A major component of President Donald Trump's campaign agenda remains underappreciated by the stock market.
While much of the media spotlight remains on trade policies and tariffs, Bank of America’s chief equity strategist, Savita Subramanian, suggests that the potential impact of deregulation could unlock further market gains.
In a recent note, Subramanian describes deregulation as "the last bullish theme" that has yet to be fully reflected in stock prices.
"Policy discussions have been dominated by tariffs, which are widely seen as growth-negative. However, a pro-growth element of Trump’s second-term agenda is deregulation, which could drive cost reductions and efficiency improvements," Subramanian explains.
Trump initiated his deregulation push with an executive order signed on January 31, mandating the repeal of 10 regulations for every new one introduced.
"The order specifies that any agency issuing a new rule, regulation, or guidance must identify at least 10 existing rules for elimination," the White House announced.
Another significant example of this policy shift is the administration’s move to curb the power of regulatory agencies such as the Consumer Financial Protection Bureau, effectively limiting their oversight of banks and financial institutions.

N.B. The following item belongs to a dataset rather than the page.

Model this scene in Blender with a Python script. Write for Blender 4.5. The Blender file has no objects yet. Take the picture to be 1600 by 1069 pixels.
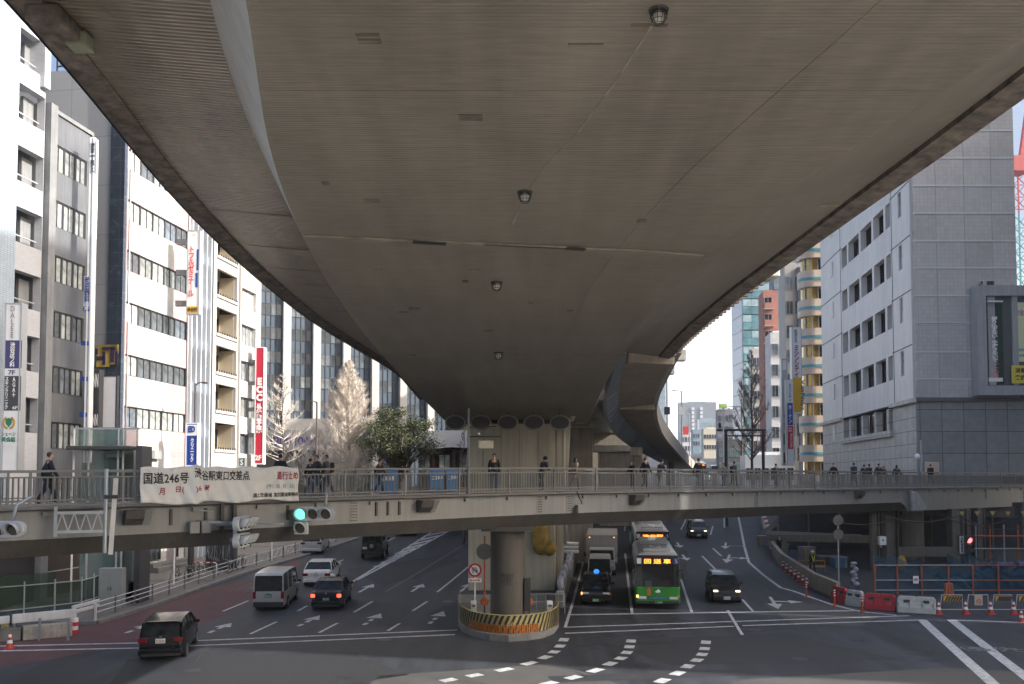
import bpy, bmesh, math, random
from mathutils import Vector, Matrix
random.seed(7)
R = math.radians
SC = bpy.context.scene
COL = SC.collection
# ------------------------------------------------------------------ camera
F = 1350.0; PITCH = R(2.5); CX = 800.0
CYP = 750.0 - F * math.tan(PITCH); CH = 7.2
cd = bpy.data.cameras.new("camera"); cam = bpy.data.objects.new("camera", cd); COL.objects.link(cam)
cam.location = (0, 0, CH); cam.rotation_euler = (R(90) + PITCH, 0, 0)
cd.sensor_width = 36; cd.lens = 36 * F / 1600; cd.shift_y = (CYP - 534.5) / 1600
cd.clip_start = 0.2; cd.clip_end = 5000
SC.camera = cam
def ray(px, py):
    x = (px - CX) / F; u = (CYP - py) / F
    c, s = math.cos(PITCH), math.sin(PITCH)
    y = c - u * s; z = s + u * c
    return Vector((x / y, 1.0, z / y))
def P(px, py, Y):                       # measured point: pixel of the photograph at depth Y
    r = ray(px, py); return Vector((r.x * Y, Y, CH + r.z * Y))
def gz(Y):
    Y = min(Y, 420.0); t = Y - 50
    return 0.055 * (t + math.sqrt(t * t + 60)) / 2 - 0.01
def G(px, py, dz=0.0):                  # point of the road under a pixel
    r = ray(px, py); lo, hi = 5.0, 900.0
    f = lambda Y: CH + r.z * Y - gz(Y) - dz
    for _ in range(60):
        m = (lo + hi) / 2
        if f(m) > 0: lo = m
        else: hi = m
    return Vector((r.x * lo, lo, gz(lo) + dz))
def H(px, py, a, b):                    # point on a sheet of height CH + a - b*Y
    r = ray(px, py); Y = a / (r.z + b); return Vector((r.x * Y, Y, CH + a - b * Y))
# ------------------------------------------------------------------ light
w = bpy.data.worlds.new("World"); SC.world = w; w.use_nodes = True
nt = w.node_tree; bg = nt.nodes["Background"]
sky = nt.nodes.new("ShaderNodeTexSky"); sky.sky_type = 'NISHITA'; sky.sun_disc = False
SUN_EL, SUN_AZ = R(31), R(103)         # azimuth from +Y clockwise (towards +X)
sky.sun_elevation = SUN_EL; sky.sun_rotation = SUN_AZ
sky.air_density = 0.85; sky.dust_density = 7.0; sky.ozone_density = 1.0
tcw = nt.nodes.new("ShaderNodeTexCoord"); sxw = nt.nodes.new("ShaderNodeSeparateXYZ"); nt.links.new(tcw.outputs["Generated"], sxw.inputs[0])
mrw = nt.nodes.new("ShaderNodeMapRange"); mrw.inputs[1].default_value = 0.0; mrw.inputs[2].default_value = 0.32; mrw.inputs[3].default_value = 1.0; mrw.inputs[4].default_value = 0.0
mrw.interpolation_type = 'SMOOTHSTEP'; nt.links.new(sxw.outputs[2], mrw.inputs[0])          # bright hazy air low over the street
mrv = nt.nodes.new("ShaderNodeMapRange"); mrv.inputs[1].default_value = 0.55; mrv.inputs[2].default_value = 0.95; nt.links.new(sxw.outputs[1], mrv.inputs[0])
mmw = nt.nodes.new("ShaderNodeMath"); mmw.operation = 'MULTIPLY'; nt.links.new(mrw.outputs[0], mmw.inputs[0]); nt.links.new(mrv.outputs[0], mmw.inputs[1])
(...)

According to Subramanian, this regulatory rollback implies that current stock market valuations may not be as inflated as they appear. Bank of America points out that 19 of the 20 valuation metrics it monitors remain above their historical averages.
For investors looking to capitalize on the benefits of deregulation, the strategy is straightforward: focus on sectors that were previously burdened by extensive regulatory constraints.
Key beneficiaries include financials—particularly large banks—as well as consumer goods, commodities, transportation, and capital goods.
"The industries likely to gain the most are those that have historically faced the heaviest regulatory scrutiny," Subramanian notes, adding that these sectors currently trade at significant discounts compared to industries that have experienced minimal regulation, such as technology and communication services.
For advisors structuring portfolios, Subramanian identifies financial stocks as the ultimate deregulation play while advising caution in the technology sector. Financials have been subject to heightened regulatory oversight since the 2008 Financial Crisis, whereas technology companies have largely operated with minimal intervention.
"At present, these two sectors occupy opposite ends of the valuation spectrum, but historical trends suggest that deregulation could drive a revaluation—financials benefiting from an upward adjustment, while tech faces relative de-rating," she states.
Investor sentiment appears to be aligning with this thesis. Year-to-date, the financial sector has delivered a 7% return—more than double the technology sector’s 3% gain over the same period.
For wealth advisors and RIAs, this underscores a compelling opportunity to rebalance portfolios toward financials and other regulation-sensitive industries while managing exposure to overvalued sectors like technology. As policy shifts take shape, positioning clients for potential upside in underappreciated areas could drive long-term outperformance.